Si nos vamos a los datos, hay tres que resultan cruciales. Por un lado, que Biden llegaría a la presidencia con 82 años y saldría con 86. Por otro, que la esperanza de vida de los hombres estadounidenses es hoy de 75 años. Y por último, que la probabilidad de que el problema mental de Biden se agrave o de que incluso fallezca durante el mandato es altísima. A todo ello hay que añadir que queda poco más de un mes para tomar la decisión (la Convención demócrata se celebrará entre el 19 y el 22 agosto y las elecciones son el 5 noviembre).
Hasta aquí, los datos son incuestionables. Pero ahora empiezan las dificultados, incluso en la definición del problema, ya que a priori diríamos que es: ¿es Biden la mejor alternativa? Claro, pero la mejor alternativa para quién, ¿para el conjunto de su partido, para una parte de él, para el país? ¿Hablamos de ganar las elecciones o de gobernar cuatro años? Y es aquí donde empiezan los problemas porque probablemente las visiones son diferentes y cada uno daría respuestas diferentes al ¿qué se está buscando?

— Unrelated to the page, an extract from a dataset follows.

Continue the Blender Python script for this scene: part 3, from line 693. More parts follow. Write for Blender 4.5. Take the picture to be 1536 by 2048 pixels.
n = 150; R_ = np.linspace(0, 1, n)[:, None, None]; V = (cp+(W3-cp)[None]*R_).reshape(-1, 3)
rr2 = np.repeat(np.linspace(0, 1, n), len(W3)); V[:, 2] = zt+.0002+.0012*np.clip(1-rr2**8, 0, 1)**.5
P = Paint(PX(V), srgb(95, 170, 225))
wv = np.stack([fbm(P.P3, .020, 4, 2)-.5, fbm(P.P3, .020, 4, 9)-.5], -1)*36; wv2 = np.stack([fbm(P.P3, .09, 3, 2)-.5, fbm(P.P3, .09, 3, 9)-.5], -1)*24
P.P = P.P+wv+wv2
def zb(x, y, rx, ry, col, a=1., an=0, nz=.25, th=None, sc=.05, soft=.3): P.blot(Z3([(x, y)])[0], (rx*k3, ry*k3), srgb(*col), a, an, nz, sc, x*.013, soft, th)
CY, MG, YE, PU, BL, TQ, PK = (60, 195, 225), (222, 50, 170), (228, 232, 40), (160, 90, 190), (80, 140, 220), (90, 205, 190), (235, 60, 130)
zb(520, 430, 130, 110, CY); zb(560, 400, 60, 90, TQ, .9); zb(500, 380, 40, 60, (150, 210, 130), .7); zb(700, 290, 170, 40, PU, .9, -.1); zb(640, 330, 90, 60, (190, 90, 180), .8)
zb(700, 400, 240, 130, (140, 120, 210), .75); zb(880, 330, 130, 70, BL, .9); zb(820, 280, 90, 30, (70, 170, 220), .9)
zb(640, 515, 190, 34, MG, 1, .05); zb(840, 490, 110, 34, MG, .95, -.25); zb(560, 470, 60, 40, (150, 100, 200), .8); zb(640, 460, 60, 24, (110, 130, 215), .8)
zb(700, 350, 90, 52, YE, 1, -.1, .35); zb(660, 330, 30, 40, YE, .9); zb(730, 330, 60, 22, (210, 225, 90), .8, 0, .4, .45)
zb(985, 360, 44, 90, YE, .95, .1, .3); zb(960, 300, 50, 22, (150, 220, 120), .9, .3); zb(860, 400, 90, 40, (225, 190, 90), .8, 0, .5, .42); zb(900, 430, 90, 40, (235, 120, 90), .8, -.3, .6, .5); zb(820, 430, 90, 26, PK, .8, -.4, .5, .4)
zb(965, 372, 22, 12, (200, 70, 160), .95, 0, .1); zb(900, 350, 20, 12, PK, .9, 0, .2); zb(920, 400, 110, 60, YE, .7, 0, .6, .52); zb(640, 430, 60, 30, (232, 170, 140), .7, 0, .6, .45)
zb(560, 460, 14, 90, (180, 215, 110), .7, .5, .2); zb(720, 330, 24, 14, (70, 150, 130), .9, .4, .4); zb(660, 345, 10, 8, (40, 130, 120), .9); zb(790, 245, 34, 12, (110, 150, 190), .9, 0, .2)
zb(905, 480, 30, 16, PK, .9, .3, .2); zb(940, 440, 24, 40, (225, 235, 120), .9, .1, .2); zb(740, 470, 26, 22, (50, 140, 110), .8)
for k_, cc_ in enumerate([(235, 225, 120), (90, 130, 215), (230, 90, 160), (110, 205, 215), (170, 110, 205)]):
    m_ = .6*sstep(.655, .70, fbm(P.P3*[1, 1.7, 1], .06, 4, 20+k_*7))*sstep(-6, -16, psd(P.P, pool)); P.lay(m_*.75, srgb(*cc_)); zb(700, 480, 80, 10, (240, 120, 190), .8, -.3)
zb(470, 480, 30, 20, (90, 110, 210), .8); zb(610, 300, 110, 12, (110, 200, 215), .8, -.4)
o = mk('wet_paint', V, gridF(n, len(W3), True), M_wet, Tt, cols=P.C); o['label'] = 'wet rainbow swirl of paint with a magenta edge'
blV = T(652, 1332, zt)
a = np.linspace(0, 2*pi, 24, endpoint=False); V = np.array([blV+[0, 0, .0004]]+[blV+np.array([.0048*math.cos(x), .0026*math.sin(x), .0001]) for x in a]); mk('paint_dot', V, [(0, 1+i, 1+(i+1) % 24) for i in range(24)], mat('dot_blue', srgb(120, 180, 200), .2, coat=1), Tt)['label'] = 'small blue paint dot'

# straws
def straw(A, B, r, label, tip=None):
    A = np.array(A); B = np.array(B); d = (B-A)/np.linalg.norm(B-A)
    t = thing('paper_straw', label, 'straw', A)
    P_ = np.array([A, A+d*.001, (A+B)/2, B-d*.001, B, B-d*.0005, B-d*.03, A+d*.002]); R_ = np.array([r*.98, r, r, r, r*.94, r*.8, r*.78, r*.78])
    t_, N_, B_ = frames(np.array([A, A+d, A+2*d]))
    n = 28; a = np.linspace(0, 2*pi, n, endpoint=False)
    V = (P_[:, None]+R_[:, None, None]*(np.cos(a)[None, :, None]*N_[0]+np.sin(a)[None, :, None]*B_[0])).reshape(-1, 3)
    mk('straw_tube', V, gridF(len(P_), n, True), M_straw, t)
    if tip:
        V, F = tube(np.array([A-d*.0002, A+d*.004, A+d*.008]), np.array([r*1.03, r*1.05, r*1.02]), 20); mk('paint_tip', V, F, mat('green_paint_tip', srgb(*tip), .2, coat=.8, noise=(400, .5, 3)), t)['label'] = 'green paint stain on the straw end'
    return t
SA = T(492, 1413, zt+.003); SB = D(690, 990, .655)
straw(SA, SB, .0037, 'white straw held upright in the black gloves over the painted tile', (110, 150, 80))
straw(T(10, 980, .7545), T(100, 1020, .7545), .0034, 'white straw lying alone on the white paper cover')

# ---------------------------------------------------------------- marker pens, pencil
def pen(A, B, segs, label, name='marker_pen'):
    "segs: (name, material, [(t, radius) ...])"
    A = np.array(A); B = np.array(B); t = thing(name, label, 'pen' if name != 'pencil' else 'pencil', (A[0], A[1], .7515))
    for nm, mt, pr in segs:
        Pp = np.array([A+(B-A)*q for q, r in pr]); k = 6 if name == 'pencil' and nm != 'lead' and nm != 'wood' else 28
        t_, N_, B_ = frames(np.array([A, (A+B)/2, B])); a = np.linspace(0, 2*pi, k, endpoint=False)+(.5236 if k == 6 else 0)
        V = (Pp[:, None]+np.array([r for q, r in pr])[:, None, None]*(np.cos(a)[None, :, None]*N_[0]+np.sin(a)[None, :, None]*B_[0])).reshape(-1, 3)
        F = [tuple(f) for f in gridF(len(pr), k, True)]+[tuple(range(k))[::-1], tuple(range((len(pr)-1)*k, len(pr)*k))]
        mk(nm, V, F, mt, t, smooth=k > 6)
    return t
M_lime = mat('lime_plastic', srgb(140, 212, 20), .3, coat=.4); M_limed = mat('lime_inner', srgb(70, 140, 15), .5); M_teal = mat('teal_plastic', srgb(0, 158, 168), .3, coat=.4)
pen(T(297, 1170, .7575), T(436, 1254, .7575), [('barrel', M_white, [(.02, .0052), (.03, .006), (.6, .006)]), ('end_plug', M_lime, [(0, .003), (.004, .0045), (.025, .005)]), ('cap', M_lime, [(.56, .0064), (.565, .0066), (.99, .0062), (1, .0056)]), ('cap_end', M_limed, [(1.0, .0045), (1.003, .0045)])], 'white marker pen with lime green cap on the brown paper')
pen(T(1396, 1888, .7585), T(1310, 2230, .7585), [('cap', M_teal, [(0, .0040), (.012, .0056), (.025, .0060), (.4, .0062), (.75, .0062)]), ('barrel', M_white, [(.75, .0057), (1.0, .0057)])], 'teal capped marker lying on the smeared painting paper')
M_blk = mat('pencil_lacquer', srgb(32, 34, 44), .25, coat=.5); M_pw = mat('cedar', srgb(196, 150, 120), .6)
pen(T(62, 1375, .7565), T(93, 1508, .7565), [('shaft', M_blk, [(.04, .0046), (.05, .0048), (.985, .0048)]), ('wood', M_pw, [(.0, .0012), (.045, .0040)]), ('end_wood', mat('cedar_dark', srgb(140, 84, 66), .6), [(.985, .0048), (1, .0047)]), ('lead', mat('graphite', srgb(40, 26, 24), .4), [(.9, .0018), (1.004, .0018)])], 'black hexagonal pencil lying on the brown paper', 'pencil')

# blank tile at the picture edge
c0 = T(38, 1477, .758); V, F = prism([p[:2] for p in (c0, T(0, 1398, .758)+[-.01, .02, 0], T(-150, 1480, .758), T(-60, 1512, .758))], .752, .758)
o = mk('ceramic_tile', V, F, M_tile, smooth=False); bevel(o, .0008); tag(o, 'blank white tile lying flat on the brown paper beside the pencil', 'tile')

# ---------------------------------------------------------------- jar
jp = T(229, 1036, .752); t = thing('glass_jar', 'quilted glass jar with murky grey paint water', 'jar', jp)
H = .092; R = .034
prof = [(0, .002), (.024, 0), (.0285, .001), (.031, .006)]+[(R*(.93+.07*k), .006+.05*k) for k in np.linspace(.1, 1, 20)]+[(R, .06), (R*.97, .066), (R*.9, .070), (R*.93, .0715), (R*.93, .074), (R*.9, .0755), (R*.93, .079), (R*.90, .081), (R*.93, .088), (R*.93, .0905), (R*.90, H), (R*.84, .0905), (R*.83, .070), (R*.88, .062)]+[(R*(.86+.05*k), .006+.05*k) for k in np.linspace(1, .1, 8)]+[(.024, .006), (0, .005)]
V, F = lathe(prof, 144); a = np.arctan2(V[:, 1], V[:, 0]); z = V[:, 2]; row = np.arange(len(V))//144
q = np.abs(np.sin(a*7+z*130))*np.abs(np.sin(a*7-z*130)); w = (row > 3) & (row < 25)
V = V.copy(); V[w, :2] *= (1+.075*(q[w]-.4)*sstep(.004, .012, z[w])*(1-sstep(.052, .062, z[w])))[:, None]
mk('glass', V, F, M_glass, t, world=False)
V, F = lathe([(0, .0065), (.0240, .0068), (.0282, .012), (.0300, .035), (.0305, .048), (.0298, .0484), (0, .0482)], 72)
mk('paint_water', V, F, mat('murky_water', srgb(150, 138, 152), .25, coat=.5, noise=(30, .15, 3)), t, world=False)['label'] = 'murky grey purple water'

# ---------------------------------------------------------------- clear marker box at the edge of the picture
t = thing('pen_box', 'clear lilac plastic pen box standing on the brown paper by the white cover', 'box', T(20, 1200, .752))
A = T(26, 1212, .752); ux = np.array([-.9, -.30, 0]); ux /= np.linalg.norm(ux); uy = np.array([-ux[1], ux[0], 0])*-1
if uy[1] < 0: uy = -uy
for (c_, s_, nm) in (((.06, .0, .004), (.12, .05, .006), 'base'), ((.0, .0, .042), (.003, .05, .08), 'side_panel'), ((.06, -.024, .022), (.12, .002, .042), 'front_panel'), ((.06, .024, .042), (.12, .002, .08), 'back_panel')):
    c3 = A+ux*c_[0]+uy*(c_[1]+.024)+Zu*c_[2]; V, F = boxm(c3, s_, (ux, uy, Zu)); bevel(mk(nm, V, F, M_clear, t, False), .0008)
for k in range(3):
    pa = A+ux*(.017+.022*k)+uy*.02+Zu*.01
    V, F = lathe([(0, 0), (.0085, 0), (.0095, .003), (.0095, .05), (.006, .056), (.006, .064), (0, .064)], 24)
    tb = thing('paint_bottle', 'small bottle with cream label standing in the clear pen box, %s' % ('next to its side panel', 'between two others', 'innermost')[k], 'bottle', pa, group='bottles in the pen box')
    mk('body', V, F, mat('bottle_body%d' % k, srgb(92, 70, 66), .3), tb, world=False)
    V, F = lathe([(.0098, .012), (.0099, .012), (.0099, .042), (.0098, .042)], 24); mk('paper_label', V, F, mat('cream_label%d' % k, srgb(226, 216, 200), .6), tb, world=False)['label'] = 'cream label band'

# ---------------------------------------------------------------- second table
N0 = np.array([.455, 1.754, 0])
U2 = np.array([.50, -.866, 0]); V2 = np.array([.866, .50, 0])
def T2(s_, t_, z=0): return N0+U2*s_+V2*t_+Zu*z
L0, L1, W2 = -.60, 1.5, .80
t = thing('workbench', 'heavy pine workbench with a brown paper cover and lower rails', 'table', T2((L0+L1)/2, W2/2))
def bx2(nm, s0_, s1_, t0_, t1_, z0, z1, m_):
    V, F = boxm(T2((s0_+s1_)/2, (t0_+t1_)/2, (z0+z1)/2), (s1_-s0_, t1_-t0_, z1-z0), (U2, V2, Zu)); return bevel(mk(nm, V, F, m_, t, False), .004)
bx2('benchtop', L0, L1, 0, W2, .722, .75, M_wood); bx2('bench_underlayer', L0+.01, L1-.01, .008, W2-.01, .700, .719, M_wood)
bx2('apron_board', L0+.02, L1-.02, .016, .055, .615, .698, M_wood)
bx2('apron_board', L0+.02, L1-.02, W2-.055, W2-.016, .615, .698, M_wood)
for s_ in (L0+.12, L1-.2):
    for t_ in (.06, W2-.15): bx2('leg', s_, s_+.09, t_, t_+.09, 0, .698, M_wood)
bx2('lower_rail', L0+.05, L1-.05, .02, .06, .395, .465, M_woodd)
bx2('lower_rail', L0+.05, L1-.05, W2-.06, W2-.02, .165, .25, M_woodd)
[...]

El problema no está bien definido. Einstein decía que, si tuviese una hora para resolver un problema, gastaría los primeros 55 minutos en determinar la pregunta apropiada, y cinco minutos a resolverla. Y creo que no le faltaba razón. No es lo mismo estudiar las mejores alternativas si el problema es ganar las elecciones -algo que ‘in extremis’ quizás Biden pudiese lograr mejor que otros candidatos tardíos- que si el problema es gobernar el país los próximos cuatro años -lo que no parece que Biden pueda hacer mejor que otros candidatos dada su edad y situación mental-. Las alternativas son variadas: Michelle Obama parece que ganaría de calle, pero no quiere. Kamala Harris, la vicepresidenta, es el relevo natural, pero los donantes no la aprecian y sin dinero, no hay campaña. Otros candidatos como la gobernadora de Michigan (Gretchen Whitner) o el de California (Gavin Newsom) no parecen tan populares como para hacer frente a Trump. Pero como no está claro el problema, tampoco la solución.
Quizás porque falta una importante variable en la ecuación: analizar las emociones del electorado. Análisis que, como es muy difícil de predecir, en ocasiones ni lo incluimos y la realidad es que en política esto es aún más crítico que en otros entornos. Como ejemplo, basta decir que jamás un partido político fue capaz de generar un sentimiento de unidad nacional más grande que el gol de Iniesta en Sudáfrica. La gestión de emociones es fundamental en unas elecciones. Y Donald Trump lo sabe.
Estamos llenos de prejuicios y sesgos. Por ejemplo, el ancla (tras una afirmación, toda la discusión parte desde ese punto), o el sesgo de la confirmación (el ‘ves, te lo dije’, que busca ratificar el ancla). Otro sesgo muy presente en la política es el del halo, que nos hace relacionar dos conceptos que en realidad no tienen por qué ir unidos, por ejemplo, que una persona con belleza es inteligente o feliz. Y el que más me gusta de todos es el sesgo del punto ciego, es decir, ‘yo no tengo sesgos, el resto sí’.
Desconozco si Biden se retirará o no en el último momento, pero lo que no debemos olvidar es que, lo haga o no, la situación es mucho más compleja de lo que parece. No son tontos estos yanquis, lo que ocurre es que los intereses son muy variados. Si el problema no está bien identificado, las soluciones no pueden definirse de manera adecuada, ¿Se trata de ganar las elecciones o de gobernar cuatro años el país?